SA and UK start making plans for post-Brexit trade

by LINDA ENSOR

SA and the UK have reached an in-principle agreement that an interim arrangement will be put in place once Britain leaves the EU which will be based on the existing economic partnership agreement between SA and the EU.

This will ensure a smooth transition and ensure there is no interruption in trade between the two countries when Brexit occurs in about two years’ time. Until the exit the UK will be subject to all the trade obligations of the EU, including the economic partnership agreement.

The Southern African Customs Union (Sacu) has already sent a letter to the UK requesting that discussions take place to establish an interim arrangement based on the economic partnership agreement.

"It is anticipated that discussions between Sacu and the UK may start after the UK’s general elections on June 8 2017," Department of Trade and Industry chief director for trade negotiations Niki Kruger told members of Parliament’s trade and industry portfolio committee this week.

She noted that the in-principle agreement had been arrived at in the continuing discussions on post-Brexit arrangements that have taken place between SA and the UK.

Kruger said there were a number of tariff rate quotas in the economic partnership agreement and SA would have to negotiate the volume of these with the UK. Tariff rate quotas protect a domestically produced commodity or product from competitive imports. They allow a quota or volume of product to come in at a lower tariff, while anything above the quota is subject to a higher, often prohibitive tariff.

"Since the tariff rate quotas with the EU were never increased as more countries became part of the EU [such as Croatia in 2014] it is SA’s position that the volume of tariff rate quotas in the economic partnership agreement should not be reduced with the UK’s exit from the EU."

The economic partnership agreement, which replaced the previous trade development and cooperation agreement between SA and the EU, was signed in June 2016 and came into force on October 10, except for agricultural products which took effect from November 1. The partnership agreement gave improved market access for 32 agricultural products, especially wine, sugar and ethanol.

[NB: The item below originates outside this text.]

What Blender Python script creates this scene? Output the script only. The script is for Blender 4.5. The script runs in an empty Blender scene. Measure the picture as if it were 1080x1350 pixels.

The UK is SA’s seventh largest trading partner and second biggest in the EU. About 30% of SA’s fruit exports and 25% of all wine exports go to the UK. Total trade between SA and the EU — as a bloc, SA’s largest trading partner — increased from R150bn in 2000 to R588bn in 2016. South African exports to the EU over this period rose from R64bn to R250bn while imports from the EU increased from R88bn to R338bn.